◆ DATASET EXTRACT ◆
** begin **

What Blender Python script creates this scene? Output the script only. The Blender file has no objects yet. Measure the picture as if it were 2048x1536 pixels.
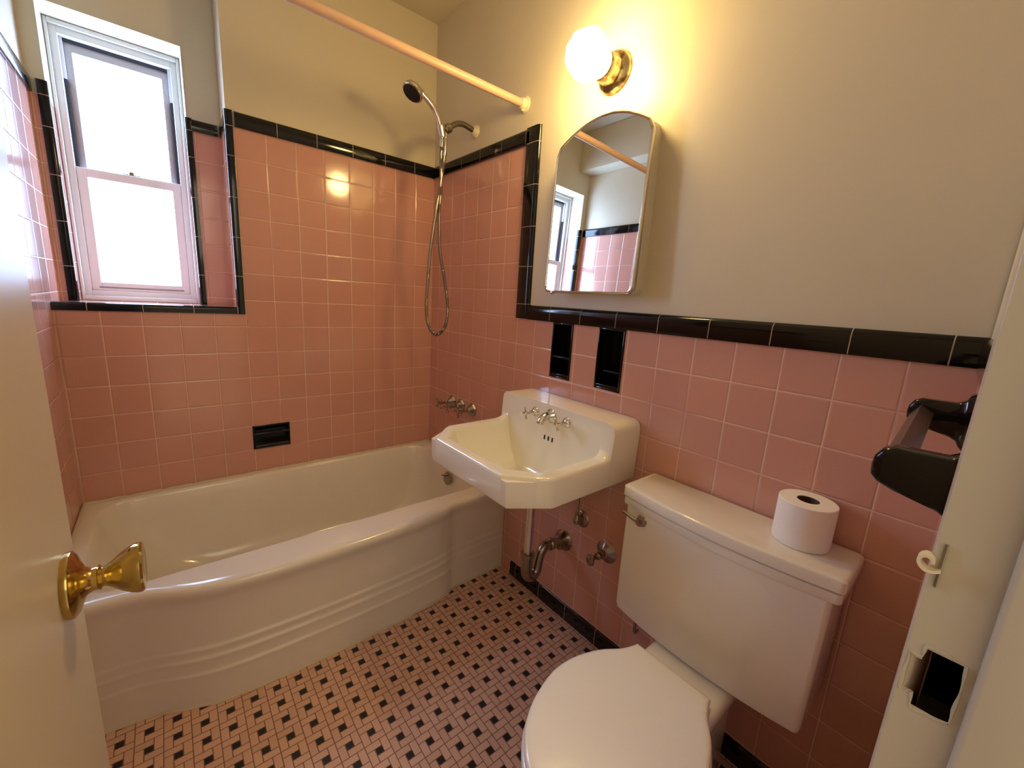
import bpy, bmesh, math, random
from mathutils import Vector, Matrix
random.seed(7)
sc = bpy.context.scene
COL = sc.collection
H = 0.403                      # tub rim height above the floor
T = 0.11                       # wall tile pitch
PI = math.pi

# ------------------------------------------------------------------ camera
cam_d = bpy.data.cameras.new('camera'); cam = bpy.data.objects.new('camera', cam_d); COL.objects.link(cam)
yaw, pitch, roll = 0.70196, -0.19995, 0.06104
f = Vector((math.sin(yaw)*math.cos(pitch), math.cos(yaw)*math.cos(pitch), math.sin(pitch)))
rt = Vector((math.cos(yaw), -math.sin(yaw), 0)); up = rt.cross(f)
r2 = rt*math.cos(roll)+up*math.sin(roll); u2 = -rt*math.sin(roll)+up*math.cos(roll)
M = Matrix((r2, u2, -f)).transposed().to_4x4(); M.translation = Vector((-1.13302, -2.06773, 0.83610+H))
cam.matrix_world = M
cam_d.sensor_width = 36; cam_d.lens = 823.006/2048*36; cam_d.clip_start = 0.01
sc.camera = cam

# ------------------------------------------------------------------ view, world, light
sc.view_settings.view_transform = 'Standard'; sc.view_settings.look = 'None'
sc.view_settings.exposure = 0.45; sc.view_settings.gamma = 1.0; sc.view_settings.use_curve_mapping = False
WIN_STR, LAMP_STR, HALL_STR = 19.0, 54.0, 0.50
w = bpy.data.worlds.new('world'); sc.world = w; w.use_nodes = True
w.node_tree.nodes['Background'].inputs[0].default_value = (1.0, 0.80, 0.54, 1)
w.node_tree.nodes['Background'].inputs[1].default_value = HALL_STR
# light of the hallway behind the open doorway
hl = bpy.data.lights.new('hallway_light', 'AREA'); hl.energy = 3.5; hl.size = 0.6; hl.shape = 'RECTANGLE'; hl.size_y = 1.0
hl.color = (1.0, 0.82, 0.62)
hlo = bpy.data.objects.new('hallway_light', hl); COL.objects.link(hlo)
hlo.location = (-1.0, -3.0, 1.9); hlo.rotation_euler = (Vector((-.6, -1.2, .6))-Vector(hlo.location)).to_track_quat('-Z', 'Y').to_euler()

# ------------------------------------------------------------------ materials
def nt(name):
    m = bpy.data.materials.new(name); m.use_nodes = True
    return m, m.node_tree, m.node_tree.nodes['Principled BSDF']
def mat(name, col, rough=.4, metal=0., coat=0., bump=0., bscale=60., spec=.5, noise=0., col2=None, nscale=8.):
    m, t, b = nt(name); N, L = t.nodes, t.links
    b.inputs['Base Color'].default_value = (*col, 1); b.inputs['Roughness'].default_value = rough
    b.inputs['Metallic'].default_value = metal; b.inputs['Coat Weight'].default_value = coat
    b.inputs['Coat Roughness'].default_value = .04; b.inputs['Specular IOR Level'].default_value = spec
    if bump or noise:
        tc = N.new('ShaderNodeTexCoord'); n = N.new('ShaderNodeTexNoise'); L.new(tc.outputs['Object'], n.inputs['Vector'])
    if bump:
        n.inputs['Scale'].default_value = bscale; n.inputs['Detail'].default_value = 3
        bp = N.new('ShaderNodeBump'); bp.inputs['Strength'].default_value = bump; bp.inputs['Distance'].default_value = .002
        L.new(n.outputs['Fac'], bp.inputs['Height']); L.new(bp.outputs[0], b.inputs['Normal'])
    if noise:
        n2 = N.new('ShaderNodeTexNoise'); L.new(tc.outputs['Object'], n2.inputs['Vector']); n2.inputs['Scale'].default_value = nscale
        cr = N.new('ShaderNodeValToRGB'); cr.color_ramp.elements[0].color = (*col, 1); cr.color_ramp.elements[1].color = (*(col2 or col), 1)
        cr.color_ramp.elements[0].position = .5-noise/2; cr.color_ramp.elements[1].position = .5+noise/2
        L.new(n2.outputs['Fac'], cr.inputs[0]); L.new(cr.outputs[0], b.inputs['Base Color'])
    return m
PAINT = mat('wall_paint', (.66, .595, .445), .42, bump=.35, bscale=14, noise=.5, col2=(.69, .625, .475), nscale=3)
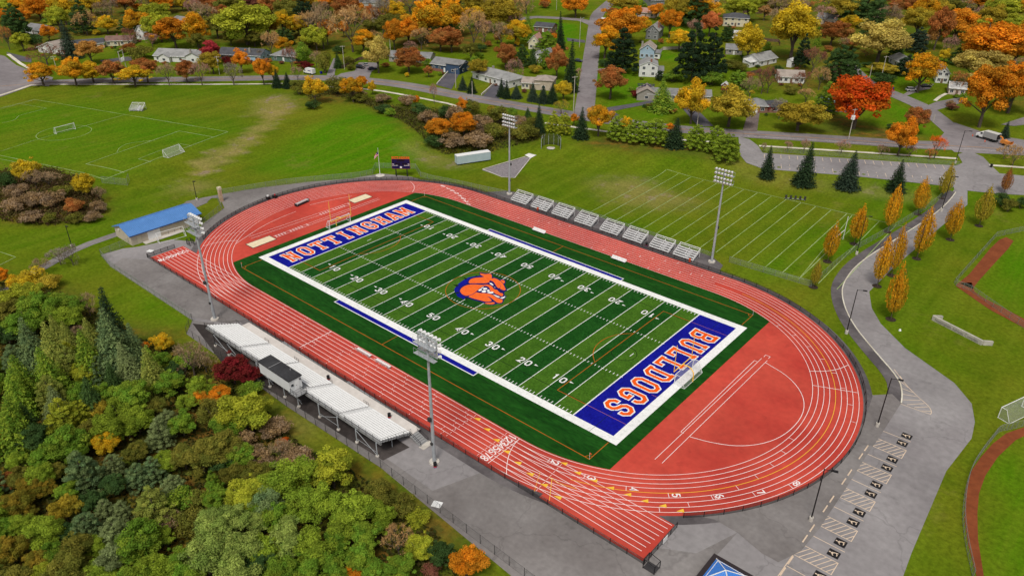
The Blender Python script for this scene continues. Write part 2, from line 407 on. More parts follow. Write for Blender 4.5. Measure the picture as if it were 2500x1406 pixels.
def sheet(name, label, m, polys, z=.05):
    mb = MB()
    for p in polys: drape(mb, p, z)
    return struct(mb.build(name, m), label)
def strip(mb, pts, w, z, step=3.0, sm=0):
    if sm: pts = smooth_line(pts, sm)
    if w <= 4.5: mb.ribbon(resample(pts, step), w, z, drape=True)
    else:   # wide roads: two lanes side by side so they follow the ground
        P = resample(pts, step); n = len(P); off = []
        for i in range(n):
            a = P[max(0,i-1)]; b = P[min(n-1,i+1)]; d = Vector((b[0]-a[0], b[1]-a[1])).normalized(); off.append(Vector((-d.y,d.x)))
        k = 4
        for j in range(k):
            o0 = -w/2+w*j/k; o1 = -w/2+w*(j+1)/k
            vs = []
            for o_ in (o0,o1):
                for p, q in zip(P, off): x, y = p[0]+q.x*o_, p[1]+q.y*o_; vs.append((x,y,h(x,y)+z))
            mb.add(vs, [(i, i+1, n+i+1, n+i) for i in range(n-1)])
    return mb
# ------------------------------------------------------------------ paved ground
apron = [(247,622),(300,607),(335,603),(420,585),(475,590),(520,640),(700,760),(1300,1120),(1700,1200),(1950,1000),(2060,880),(2131,965),(2176,962),(2198,975),(2190,930),(2120,855),(2065,785),(2042,730),(2045,690),(2090,635),(2190,577),(2280,520),(2318,482),(2330,462),(2362,462),(2362,500),(2290,560),(2180,655),(2122,712),(2128,752),(2150,790),(2210,850),(2330,935),(2372,985),(2380,1030),(2372,1070),(2310,1150),(2225,1350),(2150,1560),(1440,1560),(1280,1406),(930,1140),(700,990),(455,815),(470,782),(270,650)]
sheet('asphalt_apron', 'grey asphalt apron, plaza, car park and driveway around the lower track', MT['asphalt_lot'], [ats(apron)], .03)
worn = MB(); wz = .041
for pts in ([(470,782),(520,790),(720,985),(960,1130),(1130,1250),(1330,1406),(1420,1470),(1290,1440),(930,1142),(700,992),(458,815)], [(1290,1110),(1350,1180),(1560,1330),(1700,1350),(1800,1300),(1690,1420),(1300,1440),(1050,1200)],
            [(520,648),(640,770),(560,790),(470,775),(275,648),(300,630)]):
    drape(worn, ats(pts), wz); wz += .006
struct(worn.build('worn_asphalt', MT['asphalt']), 'older brownish asphalt in front of and below the grandstand')
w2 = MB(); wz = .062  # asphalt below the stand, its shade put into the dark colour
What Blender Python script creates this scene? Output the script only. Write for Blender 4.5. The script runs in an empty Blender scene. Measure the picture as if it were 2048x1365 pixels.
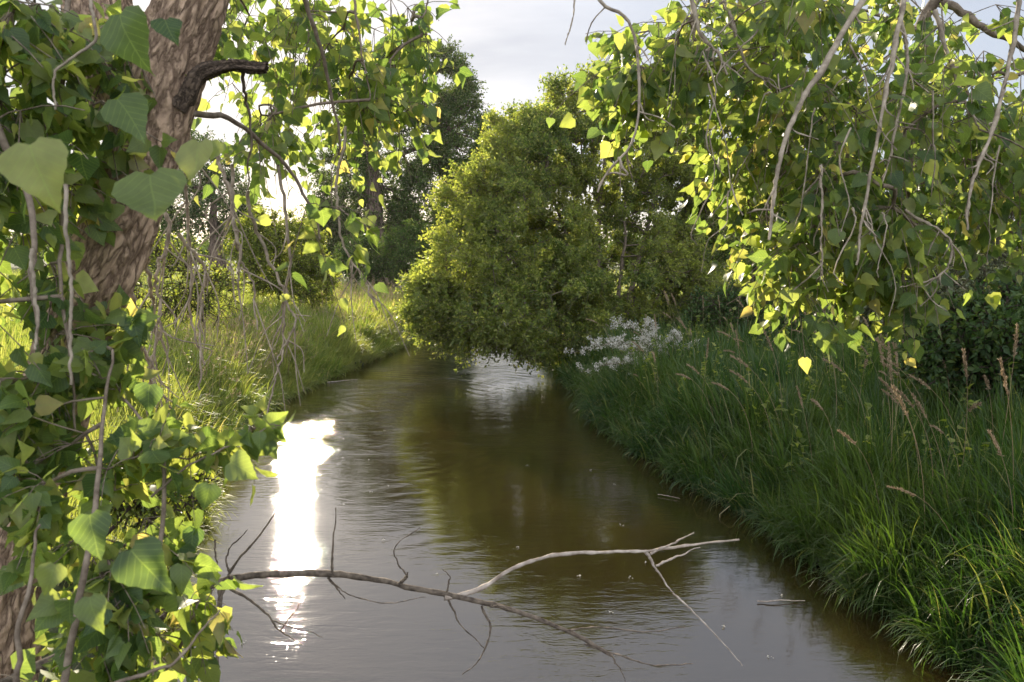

** end **

◆ WHAT YOU HAVE TO DO ◆
Search the lines above for the string "follow" and copy each line that has it.

◆ WORKED SOLUTION ◆
The Blender Python script for this scene continues. Write part 2, from line 407 on. More parts follow. Write for Blender 4.5. Measure the picture as if it were 2500x1406 pixels.
    else:   # wide roads: two lanes side by side so they follow the ground